PlameGame

News and events revolving around the ousting of CIA agent Valerie Plame.

Sunday, October 16, 2005

Cheney aide a key focus in CIA leak probe: lawyers - Yahoo! News

By Adam Entous

Vice President Dick Cheney's chief of staff could face obstruction and other charges over exchanges with a New York Times reporter as prosecutors wind up an investigation of who leaked a covert CIA operative's identity, people close to the case said on Sunday.

President George W. Bush's top political adviser, Karl Rove, and Cheney's chief of staff, Lewis Libby, were among the possible targets of the probe. Legal sources said special prosecutor Patrick Fitzgerald was likely to decide this week whether or not to bring indictments.

While Fitzgerald could try to charge administration officials with knowingly revealing the identity of CIA operative Valerie Plame, several lawyers in the case said he was more likely to seek charges for conspiracy and easier-to-prove crimes such as disclosing classified information, making false statements, obstruction and perjury.

Fitzgerald could also decide that no crime was committed.

Plame's diplomat husband, Joseph Wilson, says White House officials outed his wife, damaging her ability to work undercover, to discredit him for accusing the administration of twisting intelligence to justify the Iraq war in a New York Times opinion piece on July 6, 2003.

"Fitzgerald is putting together a big case, and he's looking for little pieces of a puzzle," Robert Bennett, the lead attorney for New York Times reporter Judith Miller, said on ABC's "This Week."

Miller spent 85 days in jail before agreeing to testify and published an account of her grand jury testimony in Sunday's New York Times.

Legal sources said Rove could be vulnerable to a perjury charge for not initially telling the grand jury that he talked to Time magazine reporter Matt Cooper about Plame.

Rove's attorney, Robert Luskin, brushed aside speculation about Fitzgerald's intentions, saying, "Rove has at all times strived to be as truthful as possible and voluntarily brought the Cooper conversation to Fitzgerald's attention."

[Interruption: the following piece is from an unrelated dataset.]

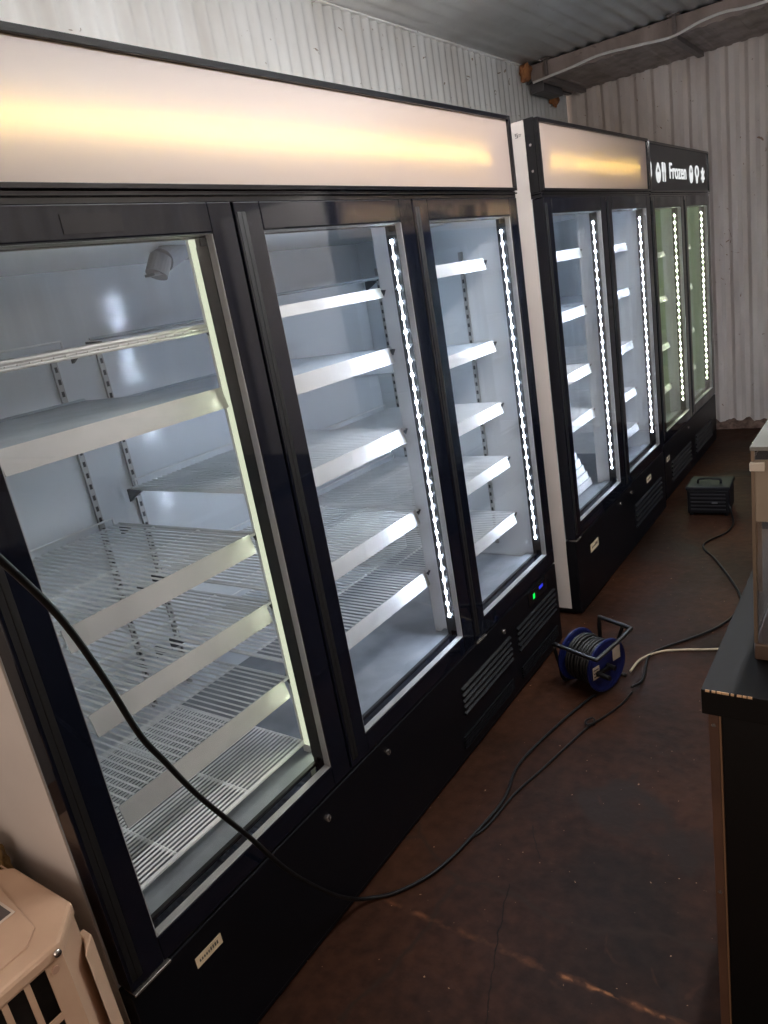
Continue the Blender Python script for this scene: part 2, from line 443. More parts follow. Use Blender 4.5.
def make_door(root, y0, w, label=None, mg=(.081,.069), gm='glass', led=None, lit=True):
    s = MB()
    gy0, gy1 = y0+mg[0], y0+w-mg[1]
    rect_ring(s, gy0, gy1, ZG0, ZG1, y0+.003, y0+w-.003, ZD0, ZD1, -.045, 0)
    d = s.build('door', M['frame'], root, bevel=.0025)
    if label: d['label'] = label
    s = MB(); s.box(-.021,-.0025,gy0,gy0+.0018,ZG0,ZG1-.002); s.box(-.021,-.0025,gy1-.0018,gy1,ZG0,ZG1-.002); s.box(-.021,-.0025,gy0+.0018,gy1-.0018,ZG0,ZG0+.0018)
    s.build('spacer', M['alu'], d)
    s = MB(); s.box(-.044,-.0025,gy0+.0018,gy1-.0018,ZG1-.0018,ZG1-.0001); s.build('top_glare_strip', M['groove'], d)  # matte dark strip added to hide LED glints along the opening's top
    s = MB(); rect_ring(s, gy0+.004, gy1-.0005, ZG0+.004, ZG1-.004, gy0-.012, gy1+.012, ZG0-.012, ZG1+.012, -.056, -.0455)
    s.build('gasket', M['groove'], d)
    s = MB(); s.box(-.0075, -.0045, gy0+.0019, gy1-.0019, ZG0+.0019, ZG1-.0019)
    s.build('glass_pane', M[gm], d)
    if led:
        s = MB(); s.use(M['groove']); s.box(-.0555, -.0215, gy1-.003, gy1-.0001, ZG0+.02, ZG1-.02)
        if lit:
            z = ZG0+.075; s.use(led)
            while z < ZG1-.03:
                s.box(-.0420, -.0368, gy1-.0048, gy1-.0031, z-.0045, z+.0045); z += .041
            s.use(M['ledlineg'] if 'green' in led.name else M['ledline']); s.box(-.0402, -.0386, gy1-.0042, gy1-.0031, ZG0+.075, z-.041)
        s.build('led_strip', M['groove'], d)
    s = MB(); s.box(-.001, .0012, y0+.022, y0+.034, ZD0+.02, ZD1-.02, bev=.0015)     # raised edge beading
    s.box(0.0001, .0006, y0+.010, y0+.021, ZD0+.02, ZD1-.02)
    s.build('handle_groove', M['groove'], d)
    return d

def make_fridge(name, label, loc, rz, n, dw, shelves, opt):
    W = n*dw; ZS1 = 1.996 + opt.get('rise', .007)
    root = empty(name, label, 'fridge', loc, rz, opt.get('group'))
    inner = M[opt.get('inner','inner')]; wire = M[opt.get('wire','wire')]
    # cabinet: outer skin in white sheet, liner
    s = MB(); s.box(-DEPTH, -.047, 0, .003, .03, ZS1+.001); s.build('side_panel', M['cabwhite'], root)
    s = MB(); s.box(-DEPTH, -.047, W-.003, W, .03, ZS1+.001); s.build('side_panel', M['cabwhite'], root)
    s = MB(); s.box(-DEPTH, -DEPTH+.003, .003, W-.003, .03, ZS1+.001); s.build('back_panel', M['cabwhite'], root)
    s = MB()
    t = .05
    s.box(-DEPTH+.004, -.68, .004, W-.004, .32, 1.76)       # back insulation
    s.box(-.68, -.047, .004, t, .32, 1.76); s.box(-.68, -.047, W-t, W-.004, .32, 1.76)
    s.box(-.68, -.047, t, W-t, 1.705, 1.76)
    s.build('liner', inner, root)
    s = MB(); s.box(-.68, -.047, t, W-t, .32, .398)
    s.prism([(-.11,.398),(-.047,.398),(-.047,.414),(-.098,.414)], t, W-t, 'xz')
    s.build('cabinet_floor', M['innerfl'], root)
    # base with kick panel
    s = MB(); s.box(-DEPTH+.01, -.002, .004, W-.004, .012, .319)
    s.box(-.046, -.001, 0, W, .02, .352, bev=.003)
    s.build('base_panel', M['base'], root)
    for y in (.08, W-.08):
        for x in (-.10, -DEPTH+.1):
            s = MB(); s.cyl((x,y,0), (x,y,.02), .018, 14); s.build('foot', M['groove'], root)
    # header trims
    s = MB(); s.box(-.047, -.004, 0, W, 1.7445, 1.7655); s.box(-.047, .004, .0, W, 1.7555, 1.7605, bev=.001)
    s.build('top_trim', M['black'], root, bevel=.0015)
    # sign box
    fw = .016
    s = MB(); rect_ring(s, fw, W-fw, ZS0+.010, ZS1-.014, 0, W, ZS0, ZS1, -.010, .006)
    s.box(-.105 if opt.get('deepsign') else -.050, -.010, 0, .006, ZS0, ZS1+.004); s.box(-.05, -.010, W-.006, W, ZS0, ZS1)
    s.box(-.12, -.010, .006, W-.006, ZS1-.006, ZS1); s.box(-.12, -.010, .006, W-.006, ZS0, ZS0+.006)
    sb = s.build('sign_box', M['black'], root, bevel=.0015)
    for z in (1.84,1.93):
        s = MB(); s.cyl((-.028,-.003,z), (-.028,.001,z), .005, 12); s.build('screw', M['chrome'], sb)
    s = MB(); s.box(-.13, -.121, .006, W-.006, ZS0, ZS1); s.build('sign_back', M['slot'], sb)
    s = MB(); s.box(-.007, -.004, fw-.004, W-fw+.004, ZS0+.008, ZS1-.012)
    if opt.get('darksign'):
        pn = s.build('sign_panel', M['signblk'], sb)
    else:
        pn = s.build('sign_panel', M['panel'], sb)
        zt = 1.874; s = MB(); s.use(M[opt.get('tube','tube')]); y = opt.get('tube0', .12)
        y1 = opt.get('tube1', W-.12)
        while y < y1:
            s.box(-.038, -.036, y-.005, y+.005, zt-.005, zt+.005); y += .033
        s.use(M['mull']); s.box(-.044, -.038, opt.get('tube0',.12)-.02, y1+.02, zt-.009, zt+.009)
        s.build('light_bar', M['mull'], sb)
    # doors
    for i in range(n): make_door(root, i*dw, dw, led=M[opt.get('led','led')], lit=(i+1) not in opt.get('cover',()))
    # mullions
    for i in range(1, n):
        s = MB(); s.box(-.135, -.0565, i*dw-.026, i*dw+.026, .399, 1.704, bev=.003)
        s.build('mullion', M['mull'], root)
    for i in opt.get('cover', ()): light_cover(root, i*dw-.026, .43, 1.69)
    # shelves
    for i, rows in enumerate(shelves):
        a = i*dw + (.058 if i == 0 else .034); b = (i+1)*dw - (.058 if i == n-1 else .030)
        for rw in rows:
            z, rail, deck = rw[:3]
            make_shelf(root, a, b, z, rail, deck, wire, rw[3] if len(rw) > 3 else (.09,.022))
        # uprights on the back wall
        if opt.get('uprights', True) and i < 2:
            upright(root, -.6795, a+.03, .45, 1.515, 'x')
            if i == 0: upright(root, -.6795, b-.045, .45, 1.515, 'x')
    upright(root, -.22, W-t-.0003, .45, 1.6, '-y'); upright(root, -.60, W-t-.0003, .45, 1.6, '-y')
    return root

# --- the near three-door fridge
Z = 'plate'; Wd = 'wire'
F1 = make_fridge('display_fridge', 'near three-door black fridge with a long blank light box, showing white wire shelves',
    (0,0,0), 0, 3, .70,
    [[(1.512,0,Wd),(1.372,.042,Z,(.078,.0)),(1.024,.042,Wd),(.842,.042,Wd),(.630,.044,Wd)],
     [(1.522,.024,Z),(1.350,.042,Z),(1.106,.042,Wd),(.840,.042,Wd),(.628,.042,Wd)],
     [(1.560,.036,Z),(1.268,.036,Z),(1.036,.036,Wd),(.822,.036,Wd),(.590,.036,Wd)]],
    {'cover':(1,), 'tube0':.06, 'tube1':1.93})
make_floor_rack(F1, .06, .672, .437, M['wire'])
# grey cylinders and a small plate near the top of the left bay
s = MB(); s.cyl((-.36,.86,1.704), (-.30,.74,1.672), .028, 20); s.box(-.318,-.282,.695,.735,1.640,1.646); s.cyl((-.30,.74,1.68),(-.30,.715,1.642),.026,20)
s.build('grey_cylinders', mat('grey plastic', (150,156,164), .5), F1, smooth=False)
# vents, display, locks and stickers on the base of a fridge
def base_bits(root, vents, locks, stickers, display=None, hinges=()):
    for (ya, yb, za, zb) in vents:
        s = MB(); n = 5
        for k in range(n):
            z = za+(zb-za)*k/n
            s.prism([(-.0008,z),(.007,z+.004),(.007,z+.008),(-.0008,z+(zb-za)/n*.62)], ya, yb, 'xz')
        s.build('vent_louvre', M['vent'], root)
    for (y, z) in locks:
        s = MB(); s.cyl((-.002,y,z), (.004,y,z), .008, 16); o = s.build('lock', M['chrome'], root)
        s = MB(); s.box(.0039,.0046,y-.001,y+.001,z-.005,z+.005); s.build('keyhole', M['slot'], o)
    for (y0, y1, z0, z1) in stickers:
        s = MB(); s.box(-.0008, .0006, y0, y1, z0, z1); o = s.build('sticker', M['sticker'], root)
        s = MB(); h = z1-z0; w = y1-y0
        for k in range(9):
            a = y0+w*(.12+.085*k); s.box(.0006,.0010, a, a+w*.05, z0+h*.38, z0+h*(.62 if k < 5 else .72))
        s.build('print', M['ink'], o)
    for (y0, y1, z) in hinges:
        s = MB(); s.box(-.03, .006, y0, y1, z, z+.006, bev=.0015); s.cyl((-.012,y0+.012,z-.006),(-.012,y0+.012,z+.012),.007,12)
        s.build('hinge', M['chrome'], root)
    if display:
        y, z = display
        s = MB(); s.box(-.0008, .003, y-.05, y+.12, z-.028, z+.028, bev=.001); o = s.build('control_panel', M['black'], root)
        s = MB(); s.box(.003,.0036,y-.010,y+.006,z-.010,z+.010); s.build('green_light', M['green'], o)
        s = MB(); s.box(.003,.0036,y+.050,y+.085,z+.004,z+.016); s.build('blue_light', M['blue'], o)
base_bits(F1, [(1.27,1.64,.16,.27),(1.70,2.06,.16,.27),(1.24,1.62,.05,.10),(1.70,2.05,.05,.10)],
          [(.581,.302),(.855,.308),(1.60,.300)], [(.140,.210,.277,.302)], (1.87,.315), [(.004,.09,.352),(1.405,1.47,.352)])
s = MB(); s.box(.0001,.0012,.30,.42,1.697,1.728); s.build('label', M['dklabel'], F1)

# --- the middle two-door fridge
F2 = make_fridge('display_fridge', 'two-door black fridge with a cream lit sign box, second in the row',
    (0,2.335,0), 0, 2, .722,
    [[(1.542,.040,Z),(1.285,.040,Z),(1.008,.040,Wd),(.790,.040,Wd)],
     [(1.528,.036,Z),(1.297,.036,Z),(1.010,.036,Wd),(.750,.036,Wd),(.545,.036,Wd)]],
    {'tube0':.13, 'tube1':1.30, 'rise':.022, 'uprights':False})
base_bits(F2, [(.85,1.35,.10,.24)], [(.62,.315),(.80,.315)], [(.170,.272,.235,.272),(1.08,1.16,.275,.305)], None, [(.004,.06,.352)])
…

White House officials were bracing for the possibility of bad news from the inquiry. It seemed clear that Rove would have to step down, at least temporarily, if indicted.

TANGLED WEB

Libby could be open to false statement and obstruction charges if his testimony contradicts Miller's and if the prosecutor concludes that a private letter Libby sent to Miller was intended to influence her grand jury testimony, lawyers and other sources involved in the case said.

"Much would depend upon what Mr. Libby said to the grand jury. If he said that he had not talked to Judy about these things or didn't talk about the wife, then he's got a problem," Bennett said.

Libby discussed Wilson's wife with Miller as many as three times before columnist Robert Novak publicly identified her as Valerie Plame, a CIA operative on weapons of mass destruction.

Miller disclosed on Saturday that the notebook that she used for an interview with Libby in July 2003 contained the name "Valerie Flame," a clear reference to Plame. But Miller told Fitzgerald she did not think Libby was the source of the name and that she could not recall who gave her that information, according to her account in The New York Times.

Bennett said it was not clear from Miller's testimony whether or not Libby shared with her classified information.

But sources said Libby could be in legal jeopardy over one sentence in a September 15 letter he sent to Miller while she was still in jail. In that letter, Libby urged Miller to testify about their conversations and noted that other reporters have made clear to the grand jury that "they did not discuss Ms. Plame's name or identity with me."

Miller said that part of Libby's letter surprised her "because it might be perceived as an effort by Mr. Libby to suggest that I, too, would say we had not discussed Ms. Plame's identity."

"Yet my notes suggested that we had discussed her job," said Miller.

Bennett called Libby's reference to the testimony of other reporters "very troubling."

"Our reaction when we got that letter, both Judy's and mine, is that was a very stupid thing to put in a letter because it just complicated the situation," Bennett said.

Libby's lawyer, Joseph Tate, has not returned calls seeking comment.